Is David Orchard, the Saskatchewan organic farmer, also a Conservative?
It has always been my argument that anyone who claims to be a Conservative
is one. There is no litmus test, no bar to admission, or ban. Were
I a British Conservative, I would accept the bone fides of John
Gray, who was a Thatcher Tory and is now the voice of the new right
in British Conservatism.
Gray has produced a modern thesis under the title False Dawn:
The Delusions of Global capitalism. It reads as though it could
have been written by David orchard, who wrote The Fight for
Canada. Orchard, one of the original skeptics of free-market
global capitalism, is joined by Gray: they could be colleagues in
the same party.
"The truth is that free markets are creatures of state power,"

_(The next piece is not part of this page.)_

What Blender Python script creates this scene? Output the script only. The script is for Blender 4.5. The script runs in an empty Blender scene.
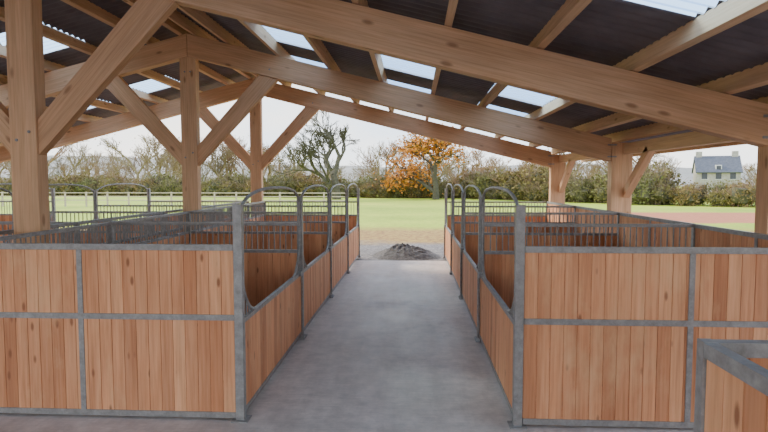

Gray has written, "and persist as long as the state is able to prevent
human needs for security and the control of economic risk from finding
political expression." Speaking of the United States -- as Orchard
often does -- and its obsessive commitment to the global free market,
Gray writes, "In the United States, fee markets have contributed
to social breakdown on a scale unknown in any other developed country.
Families are weaker in America than in any other developed country.
At the same time, social order has been propped up by a policy of
mass incarceration... Levels of inequality resemble those of Latin
American countries more than those of any European society."
What is interesting about this mutuality of view, as between a
Saskatchewan farmer and a Thatcherite Tory elitist, is that each
can claim to represent a legitimate conservatism. But more interesting
than that is the reaction of the print media to Orchard's proposed
candidacy which has been to treat him as a heretic, outsider and
non-person.
There are more serious issues than tax cuts and motherhood that
should be discussed by the aspiring Tory leadership candidates.
There is some evidence that the North American Free Trade Agreement
is not the bonanza so many of its proponents believed. The C.D.
Howe Institute, an institution not likely to approve of either Gray
or Orchard, has published a study which strongly suggests Canada
would be better off, in trade disputes with the United States, to
take its complaint to the World Trade Organization than to appeal
through the dispute settlement mechanism established under NAFTA.
At the same time, while the Liberal government has grovelled before
every demand of the new world order of global free-market capitalism,
the public benefits have been uneven or non-existent. What has happened
since the NAFTA has been the disappearance of the national government
which has been hijacked and fenced to world corporatism. Globalism
is now in its ascendancy; government is in decline, like the Canadian
dollar.
In my most recent column, I criticized friends of Brian Mulroney
for nominating him for the Order of Canada and the committee for
making him a Companion, the highest rank in the order, calling it
a bad precedent. This was, in my opinion, a good shot, but it was
aimed in the wrong direction. What I should have known was that
almost all prime ministers have become Companions of the Order of
Canada since its inception. It is not a precedent but a commonplace.
For this, I apologize both to my friend Brian Mulroney and to his
friends and to my readers. Otherwise, I remain unrepentant.